Ela explica que as unidades escolares costumam planejar medidas de manutenção e melhoria do ambiente escolar para o mês de janeiro, durante as férias, para receber as crianças em fevereiro. Escolas que, por exemplo, receberam R$ 300 mil no segundo repasse, vão receber R$ 40 mil agora. "Com esse valor não é possível executar o que estava previsto", destaca.
Santos conta que o Sinesp solicitou uma reunião com o secretário municipal de Educação, Fernando Padula, mas não foi atendido.
Maciel Nascimento, secretário de Políticas para as Trabalhadoras e Trabalhadores da Educação do Sindsep (Sindicato dos Servidores Municipais de São Paulo), explica que mesmo que determinada escola tenha recursos, algumas soluções continuam dependendo da gestão municipal.

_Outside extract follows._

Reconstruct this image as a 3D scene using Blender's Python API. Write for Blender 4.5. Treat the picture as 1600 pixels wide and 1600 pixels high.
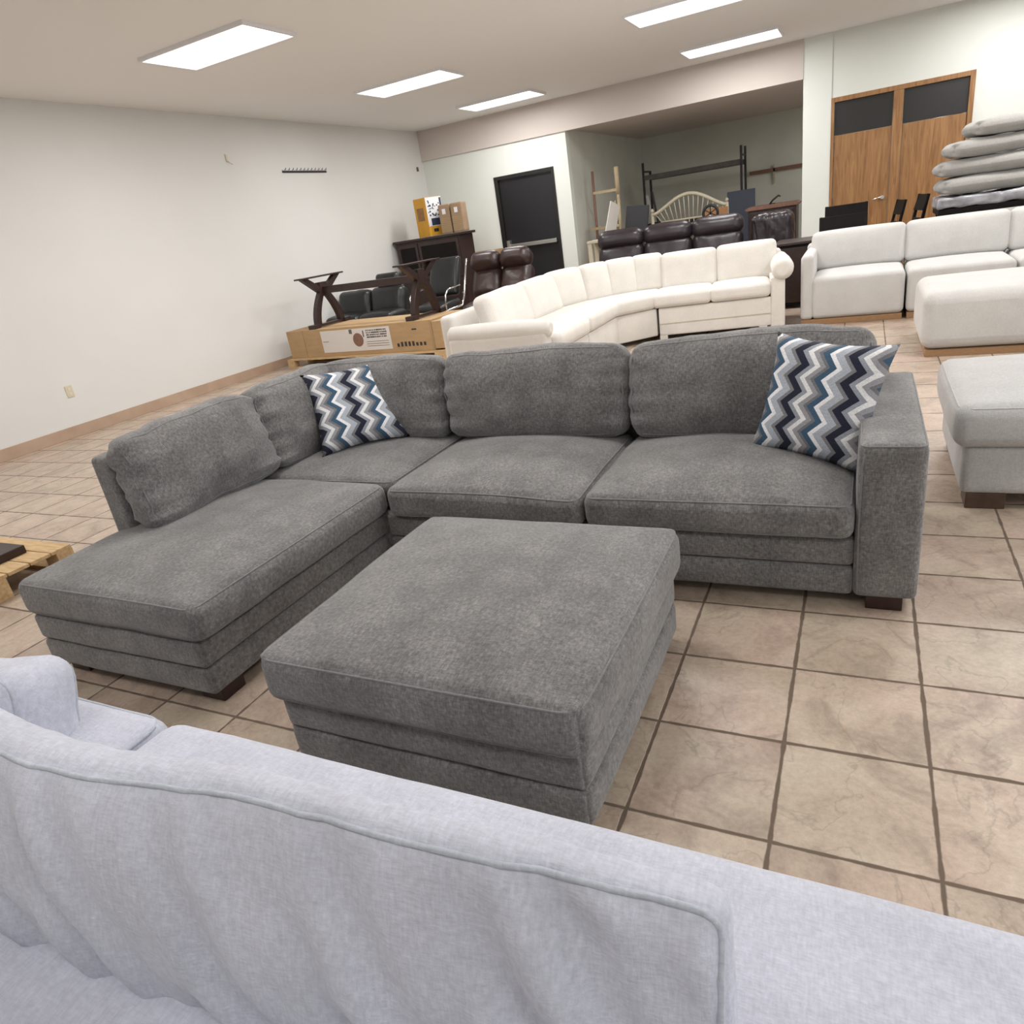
import bpy, bmesh, math, random
from mathutils import Vector, Matrix, noise, Euler
R = math.radians
S = bpy.context.scene
C = S.collection
for o in list(bpy.data.objects): bpy.data.objects.remove(o)

# ------------------------------------------------------------------ camera
cd = bpy.data.cameras.new('camera'); cam = bpy.data.objects.new('camera', cd); C.objects.link(cam)
cam.location = (0.47388, -2.23053, 1.36254)
cam.rotation_euler = (1.179442, 0.145167, 0.435105)
cd.sensor_width = 36; cd.lens = 24.412; cd.clip_start = 0.02
S.camera = cam
S.view_settings.view_transform = 'Standard'; S.view_settings.look = 'None'
S.view_settings.gamma = 1; S.view_settings.use_curve_mapping = False
S.view_settings.exposure = -0.42
w = bpy.data.worlds.new('world'); S.world = w; w.use_nodes = True
w.node_tree.nodes['Background'].inputs[0].default_value = (.8, .9, 1, 1)
w.node_tree.nodes['Background'].inputs[1].default_value = 0.6

def area(name, loc, rot, sx, sy, power, col):
    l = bpy.data.lights.new(name, 'AREA'); l.shape = 'RECTANGLE'; l.size = sx; l.size_y = sy
    l.energy = power; l.color = col
    o = bpy.data.objects.new(name, l); C.objects.link(o); o.location = loc; o.rotation_euler = rot
    return o
# daylight through the shop windows (right wall and wall behind the camera)
area('window_daylight_right', (5.85, -.6, 1.7), (0, R(90), 0), 2.2, 6.5, 135, (.93, .97, 1))
area('alcove_fill_light', (.95, 12.4, 2.66), (0, 0, 0), .9, .9, 48, (1, .98, .95))  # unseen fill light added to brighten the alcove
area('window_daylight_front', (0, -4.9, 1.8), (R(-90), 0, 0), 8, 2.0, 9, (.85, .92, 1))
CEIL = 3.15
LAMPS = [(x, y) for x in (-4.6, -1.2, 2.2) for y in (-2.6, .3, 3.2, 6.3, 8.9)]
LAMP_POWER = {-2.6: 22, .3: 36, 3.2: 56, 6.3: 74, 8.9: 52}

# ------------------------------------------------------------------ materials
def mat(name, col, rough=.8, metal=0, noise_amt=0, nscale=20, bump=0, bscale=200, sheen=0, col2=None, stretch=(1,1,1), emit=None, spec=None, trans=0, detail=4, coord='Object'):
    m = bpy.data.materials.new(name); m.use_nodes = True
    n = m.node_tree; b = n.nodes['Principled BSDF']
    b.inputs['Base Color'].default_value = (*col, 1); b.inputs['Roughness'].default_value = rough
    b.inputs['Metallic'].default_value = metal
    if spec is not None: b.inputs['Specular IOR Level'].default_value = spec
    if sheen: b.inputs['Sheen Weight'].default_value = sheen; b.inputs['Sheen Roughness'].default_value = .5
    if trans: b.inputs['Transmission Weight'].default_value = trans
    if emit: b.inputs['Emission Color'].default_value = (*emit[0], 1); b.inputs['Emission Strength'].default_value = emit[1]
    tc = n.nodes.new('ShaderNodeTexCoord'); mp = n.nodes.new('ShaderNodeMapping'); mp.inputs['Scale'].default_value = stretch
    n.links.new(tc.outputs[coord], mp.inputs[0])
    if col2 or noise_amt:
        if not col2: col2 = tuple(max(0, c*(1-noise_amt)) for c in col)
        t = n.nodes.new('ShaderNodeTexNoise'); t.inputs['Scale'].default_value = nscale; t.inputs['Detail'].default_value = detail
        n.links.new(mp.outputs[0], t.inputs[0])
        r = n.nodes.new('ShaderNodeValToRGB'); r.color_ramp.elements[0].position = .32; r.color_ramp.elements[1].position = .68
        r.color_ramp.elements[0].color = (*col2, 1); r.color_ramp.elements[1].color = (*col, 1)
        n.links.new(t.outputs[0], r.inputs[0]); n.links.new(r.outputs[0], b.inputs['Base Color'])
    if bump:
        t2 = n.nodes.new('ShaderNodeTexNoise'); t2.inputs['Scale'].default_value = bscale; t2.inputs['Detail'].default_value = 3
        n.links.new(mp.outputs[0], t2.inputs[0])
        bp = n.nodes.new('ShaderNodeBump'); bp.inputs['Strength'].default_value = bump; bp.inputs['Distance'].default_value = .004
        n.links.new(t2.outputs[0], bp.inputs['Height']); n.links.new(bp.outputs[0], b.inputs['Normal'])
    return m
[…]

"No caso da atual redução, não é possível executar o planejamento por falta de dinheiro. No entanto, o dinheiro não garante que a unidade escolar consiga fazer o que precisa. Porque algumas questões dependem de contratos estabelecidos pela Secretaria Municipal de Educação. Como uma reforma grande, por exemplo", exemplifica.